Так что читатель, надеюсь, простит меня, полуголодного мальчика, за изумление перед кашей, супом и прочей едой, о наличии которой я сообщал родственникам, чтобы они меньше переживали за меня.
Приезжая в город моего детства, я прихожу на Серафимовское кладбище и вижу, словно уходящие в небо, до горизонта новостроек, рвы блокадных братских могил, где никто не знает точно место захоронения своих близких. Заказав, как всегда, в кладбищенской церкви Серафима Саровского поминание длинного списка родственников, прохожу через заросли бузины и могучих деревьев к черному кресту, который я с таким трудом достал на кладбище, и смотрю на этот оплаканный дождем крест, благодарно чтя в сердце память о тете Асе и дяде Коле, которые столько сделали для меня. Николай Николаевич скончался, когда я уже учился на первом курсе Академии, в 1952 году, а Агнесса Константиновна – вскоре после моей первой выставки в Москве в 1957 году.
В далекую, затерянную в лесах деревушку Гребло, где мне довелось прожить два года после спасения от голодной смерти, они постоянно присылали мне книги, репродукции с картин великих художников, дореволюционные открытки, отражающие эпопею 1812 года.

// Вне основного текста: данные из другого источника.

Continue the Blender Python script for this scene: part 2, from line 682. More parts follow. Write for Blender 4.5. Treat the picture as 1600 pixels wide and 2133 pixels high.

Они присылали также газеты, журналы, плакаты. И сегодня я могу сказать, что благодаря им не прерывалась связь великой духовности и великого мира Санкт-Петербурга с моей скомканной горем детской душой, словно я по-прежнему жил в родном городе, в своей квартире на Петроградской стороне. Вокруг меня – Пушкин, Толстой, Достоевский, Гоголь, Тургенев, Лермонтов, Данте, Диккенс, Стивенсон, рассказы из русской истории и многое-многое другое… И теперь, когда я в одиночестве и грусти беру с полки чудные тома: «Грозная туча»-об Отечественной войне 1812 года; «Под русским знаменем» – с прекрасной обложкой, на которой яростно ощетинились солдаты у желтого знамени с черным двуглавым орлом, словно осеняющим своими крыльями доблестных русских воинов, или смотрю на небесно-голубой переплет с золотой царской короной книги «Царские дети и их наставники», которую я перечитывал взахлеб, словно заучивал наизусть, – на душе моей становится легко и грустно, будто слышишь «Адажио» Альбинони или могучее борение «Неоконченной симфонии» Шуберта.